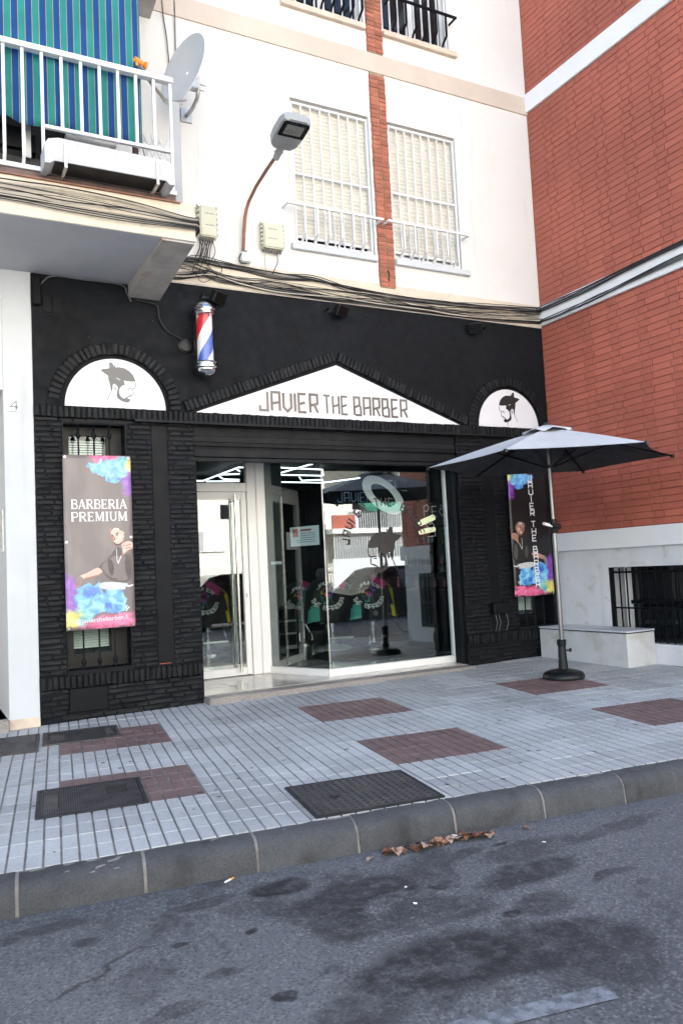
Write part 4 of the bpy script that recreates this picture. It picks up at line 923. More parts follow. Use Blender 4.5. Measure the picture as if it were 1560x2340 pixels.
# ---- window lettering and logo on the big pane
fnW = lambda a, z, d: (5.045 + a, .345 + d, 1.155 + z)
obj('vinyl_profile', logo(fnW, 1.40, -1), M_decal, dw)
arc = MB(); cx, cz, ra = 5.02, 1.545, .50; txt = 'JAVIER THE BARBER'; n = len(txt)
for i, ch in enumerate(txt):
    th = R(172) - R(164)*i/(n-1)
    if ch == ' ': continue
    for k, st in enumerate(GL[ch]):
        def fa(a, z, d, th=th): 
            r = ra + z; a_ = th - (a)/ra; return (cx + r*math.cos(a_), .345 + d, cz + r*math.sin(a_))
        stroke(arc, [((px-.3)*.085, pz*.095) for px, pz in st], .015, fa, -.0003*k)
obj('vinyl_lettering', arc, M_decal, dw)
dd_ = MB()                                               # loose white script, mirrored, on the right of the pane
fnD = lambda a, z, d: (5.60+a, .3445+d, 1.70+z)
k = 0
for pts in ([(0,.20),(0,.33),(.05,.35),(.08,.31),(.05,.27),(0,.27)], [(.19,.33),(.12,.33),(.12,.20),(.19,.20)], [(.12,.265),(.18,.265)], [(.30,.27),(.25,.31),(.23,.26),(.27,.21),(.32,.24),(.30,.31),(.25,.35)], [(.08,.10),(.05,.14),(.02,.10),(.08,.02),(.14,.09),(.11,.13),(.08,.10)], [(.15,.04),(.15,-.04),(.04,-.05)], [(.30,.20),(.33,.10),(.28,.05)]):
    stroke(dd_, pts, .008, fnD, -.0003*k); k += 1
obj('vinyl_script', dd_, M_galv, dw)
nt_ = thing('notice', 'printed paper notice with a small red picture taped inside the angled glass pane', 'notice', (4.06, .78, 1.6))
def onp(s, z, d=0):                                       # a point on the angled pane, s metres from its inner end
    dx, dy = .3873, -.9219; return (3.835+dx*s+(.0)*d, 1.215+dy*s, z) if not d else (3.835+dx*s + .9219*d, 1.215+dy*s + .3873*d, z)
b = MB(); s0, s1 = .40, .86
b.quad(onp(s0,1.60,.008), onp(s1,1.60,.008), onp(s1,1.83,.008), onp(s0,1.83,.008)); pn = obj('sheet', b, M_paper, nt_)
b = MB(); b.quad(onp(.44,1.71,.0075), onp(.53,1.71,.0075), onp(.53,1.81,.0075), onp(.44,1.81,.0075)); b.quad(onp(.56,1.775,.0075), onp(.74,1.775,.0075), onp(.74,1.797,.0075), onp(.56,1.797,.0075)); obj('red_print', b, M_redink, nt_)
b = MB()
for k in range(5): z = 1.745-.026*k; b.quad(onp(.56 if k < 3 else .5,z,.0075), onp(.80,z,.0075), onp(.80,z+.006,.0075), onp(.56 if k < 3 else .5,z+.006,.0075))
obj('text_lines', b, M_greyink, nt_)
b = MB(); b.quad(onp(.06,1.40,.006), onp(.24,1.40,.006), onp(.24,1.435,.006), onp(.06,1.435,.006)); tag(obj('sticker', b, M_paper), 'narrow white sticker low on the angled glass pane', 'sticker')

# ================================================================== RED BRICK BUILDING (right)
RED = thing('brick_building', 'red painted brick building with pale bands standing at a right angle beside the shop', 'building', (7.6, -2, .1))
XR, YE, ZT = 7.40, -3.02, 13.5
NI = (.85, 2.60, .285, 1.165)                             # basement window, as distance from the corner
tx = lambda a, yy, z: (XR + yy, -a, z)
b = MB(); wall_holes(b, -8, -YE, -.5, 1.62, .012, .26, [NI], lambda a, yy, z: (XR+yy, -a, z))
wm = [tuple(v) for v in b.v]
obj('plinth', b, M_plinth, RED)
b = MB(); b.add([(XR,YE,1.4),(XR,12,1.4),(XR,12,ZT),(XR,YE,ZT),(20,YE,1.4),(20,12,1.4),(20,12,ZT),(20,YE,ZT),(XR+.012,YE,-.6),(20,YE,-.6),(20,YE,1.4),(XR+.012,YE,1.4)], [(0,1,2,3)[::-1],(4,5,6,7),(0,4,7,3),(3,7,6,2),(1,5,6,2)[::-1],(8,9,10,11)])
obj('wall', b, M_rmortar, RED)
for k, (za, zb, pr_) in enumerate(((1.392,1.622,.045),(4.385,4.655,.032),(7.335,7.590,.032),(10.4,10.66,.032))):
    b = MB(); b.cbox(XR-pr_, XR+.02, YE-pr_, -.0015 if k < 2 else 1, za, zb, .006); obj('band', b, M_rband, RED)
RB = Bricks(RED, M_rbrick, .03, .004, .0012)
FX = lambda a, z: Matrix.Translation((XR, -a, z)) @ Matrix.Rotation(-PI/2, 4, 'Z')
for (za, zb) in ((1.628, 4.385), (4.658, 7.335), (7.592, 9.6)):
    lay(RB, .012, -YE-.004, za, zb+.01, .0782, .275, .135, FX, .0085, (), 'flemish', .0062, .0022)
RB.build()
g = thing_part('basement_window', RED)
b = MB(); b.quad((XR+.27,-.7,.2),(XR+.27,-.7,1.3),(XR+.27,-2.9,1.3),(XR+.27,-2.9,.2)); obj('pane', b, M_darkglass, g)
b = MB(); y0 = -.93; b.box(XR+.19, XR+.24, -1.0, -.93, .29, 1.16); obj('window_frame', b, M_walu, g)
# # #
Quote the preceding listing precisely and completely, omitting its images.

Write part 4 of the bpy script that recreates this picture. It picks up at line 923. More parts follow. Use Blender 4.5. Measure the picture as if it were 1560x2340 pixels.
# ---- window lettering and logo on the big pane
fnW = lambda a, z, d: (5.045 + a, .345 + d, 1.155 + z)
obj('vinyl_profile', logo(fnW, 1.40, -1), M_decal, dw)
arc = MB(); cx, cz, ra = 5.02, 1.545, .50; txt = 'JAVIER THE BARBER'; n = len(txt)
for i, ch in enumerate(txt):
    th = R(172) - R(164)*i/(n-1)
    if ch == ' ': continue
    for k, st in enumerate(GL[ch]):
        def fa(a, z, d, th=th): 
            r = ra + z; a_ = th - (a)/ra; return (cx + r*math.cos(a_), .345 + d, cz + r*math.sin(a_))
        stroke(arc, [((px-.3)*.085, pz*.095) for px, pz in st], .015, fa, -.0003*k)
obj('vinyl_lettering', arc, M_decal, dw)
dd_ = MB()                                               # loose white script, mirrored, on the right of the pane
fnD = lambda a, z, d: (5.60+a, .3445+d, 1.70+z)
k = 0
for pts in ([(0,.20),(0,.33),(.05,.35),(.08,.31),(.05,.27),(0,.27)], [(.19,.33),(.12,.33),(.12,.20),(.19,.20)], [(.12,.265),(.18,.265)], [(.30,.27),(.25,.31),(.23,.26),(.27,.21),(.32,.24),(.30,.31),(.25,.35)], [(.08,.10),(.05,.14),(.02,.10),(.08,.02),(.14,.09),(.11,.13),(.08,.10)], [(.15,.04),(.15,-.04),(.04,-.05)], [(.30,.20),(.33,.10),(.28,.05)]):
    stroke(dd_, pts, .008, fnD, -.0003*k); k += 1
obj('vinyl_script', dd_, M_galv, dw)
nt_ = thing('notice', 'printed paper notice with a small red picture taped inside the angled glass pane', 'notice', (4.06, .78, 1.6))
def onp(s, z, d=0):                                       # a point on the angled pane, s metres from its inner end
    dx, dy = .3873, -.9219; return (3.835+dx*s+(.0)*d, 1.215+dy*s, z) if not d else (3.835+dx*s + .9219*d, 1.215+dy*s + .3873*d, z)
b = MB(); s0, s1 = .40, .86
b.quad(onp(s0,1.60,.008), onp(s1,1.60,.008), onp(s1,1.83,.008), onp(s0,1.83,.008)); pn = obj('sheet', b, M_paper, nt_)
b = MB(); b.quad(onp(.44,1.71,.0075), onp(.53,1.71,.0075), onp(.53,1.81,.0075), onp(.44,1.81,.0075)); b.quad(onp(.56,1.775,.0075), onp(.74,1.775,.0075), onp(.74,1.797,.0075), onp(.56,1.797,.0075)); obj('red_print', b, M_redink, nt_)
b = MB()
for k in range(5): z = 1.745-.026*k; b.quad(onp(.56 if k < 3 else .5,z,.0075), onp(.80,z,.0075), onp(.80,z+.006,.0075), onp(.56 if k < 3 else .5,z+.006,.0075))
obj('text_lines', b, M_greyink, nt_)
b = MB(); b.quad(onp(.06,1.40,.006), onp(.24,1.40,.006), onp(.24,1.435,.006), onp(.06,1.435,.006)); tag(obj('sticker', b, M_paper), 'narrow white sticker low on the angled glass pane', 'sticker')

# ================================================================== RED BRICK BUILDING (right)
RED = thing('brick_building', 'red painted brick building with pale bands standing at a right angle beside the shop', 'building', (7.6, -2, .1))
XR, YE, ZT = 7.40, -3.02, 13.5
NI = (.85, 2.60, .285, 1.165)                             # basement window, as distance from the corner
tx = lambda a, yy, z: (XR + yy, -a, z)
b = MB(); wall_holes(b, -8, -YE, -.5, 1.62, .012, .26, [NI], lambda a, yy, z: (XR+yy, -a, z))
wm = [tuple(v) for v in b.v]
obj('plinth', b, M_plinth, RED)
b = MB(); b.add([(XR,YE,1.4),(XR,12,1.4),(XR,12,ZT),(XR,YE,ZT),(20,YE,1.4),(20,12,1.4),(20,12,ZT),(20,YE,ZT),(XR+.012,YE,-.6),(20,YE,-.6),(20,YE,1.4),(XR+.012,YE,1.4)], [(0,1,2,3)[::-1],(4,5,6,7),(0,4,7,3),(3,7,6,2),(1,5,6,2)[::-1],(8,9,10,11)])
obj('wall', b, M_rmortar, RED)
for k, (za, zb, pr_) in enumerate(((1.392,1.622,.045),(4.385,4.655,.032),(7.335,7.590,.032),(10.4,10.66,.032))):
    b = MB(); b.cbox(XR-pr_, XR+.02, YE-pr_, -.0015 if k < 2 else 1, za, zb, .006); obj('band', b, M_rband, RED)
RB = Bricks(RED, M_rbrick, .03, .004, .0012)
FX = lambda a, z: Matrix.Translation((XR, -a, z)) @ Matrix.Rotation(-PI/2, 4, 'Z')
for (za, zb) in ((1.628, 4.385), (4.658, 7.335), (7.592, 9.6)):
    lay(RB, .012, -YE-.004, za, zb+.01, .0782, .275, .135, FX, .0085, (), 'flemish', .0062, .0022)
RB.build()
g = thing_part('basement_window', RED)
b = MB(); b.quad((XR+.27,-.7,.2),(XR+.27,-.7,1.3),(XR+.27,-2.9,1.3),(XR+.27,-2.9,.2)); obj('pane', b, M_darkglass, g)
b = MB(); y0 = -.93; b.box(XR+.19, XR+.24, -1.0, -.93, .29, 1.16); obj('window_frame', b, M_walu, g)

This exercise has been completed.